Monday, 13 July 2015

I Promise not to talk about politics



I promise not to talk about politics! 

We wake this week to the news that the cuddly George Osborne has made good on his promise of cutting 12 billion off the welfare budget. Like it’s “right you’ve all had your fun when we were in government with the other lot, can we now shift the agenda back to where I want it?”

Makes sense doesn’t it? Why then do we feel so uncomfortable?

People working hard to survive don’t like the idea of idle, lazy no-hopers and permanently pregnant work dodgers sitting about the house all day seemingly enjoying a superior life-style to them. But until we manage something close to 100 % employment we have to live with them because people out of work don’t actually like it if you take the time to ask them. Yes, I know some people are fat lazy idiots – they just are – and you [George Osborne] want them to go to work? Just imagine it; turning up late, pretending to be ill, moaning all of the time, hiding in the toilets? Of course you don’t. But that’s the risk you take if you try and bully people into jobs they don’t want to do.

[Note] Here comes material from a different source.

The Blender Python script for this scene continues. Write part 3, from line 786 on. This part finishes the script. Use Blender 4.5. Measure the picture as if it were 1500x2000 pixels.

Are the no-hopers really the problem or is the “blame the poorest” argument akin to some sort of close up card trick. Lots of distraction up front while the real trickery continues under the table. I’m talking about tax avoidance of course. Billions of pounds leave the country to tax havens and whatever you think about people on benefits, they cost us considerably less than tax evaders and the money stays in the country. In fact if you consider that many benefit payments are cash injections into the country’s poorest areas they are in fact a good thing and should be massively increased.

I’m lucky enough to never have claimed benefits but I can remember the dole. In the 80’s It was supposed to cover food, rent, live music, a modest amount of beer and a tv licence – if you chose to have one. The music was great back then, most of the nation’s most important music and comedy between the 70’s and 90’s came from people mastering their craft at the tax payers’ expense. Look at your music hIstory; The Clash were on the dole. Joy Division, The Smiths, Oasis – would those bands ever have happened if they were all forced to work in a call centre of clean streets all day?

Times may have changed but what remains the same is the desire of most people out of work, or not getting by on zero hours contracts, do want a proper job. You see it isn’t cost effective to work. Many people are reluctant to get out of bed or to work more than 30 hours a week because the cost of renting a property and paying the bills just got too expensive. Like it or not, they are the refugees of the modern society. Scroungers? Hardly! No, the emphasis has to stay on the super-rich evading their taxes and no, we won’t be waiting for the “trickle-down effect” where we let those people keep getting richer until everyone who wants to work can afford to do so – and feed their 2.2 kids at the same time – like Mr Osborne keeps telling us will happen. Will it? I doubt it. Double the benefits I say – and start looking more closely at tax avoidance - then and only then might we see a more equal sharing of the nation’s wealth.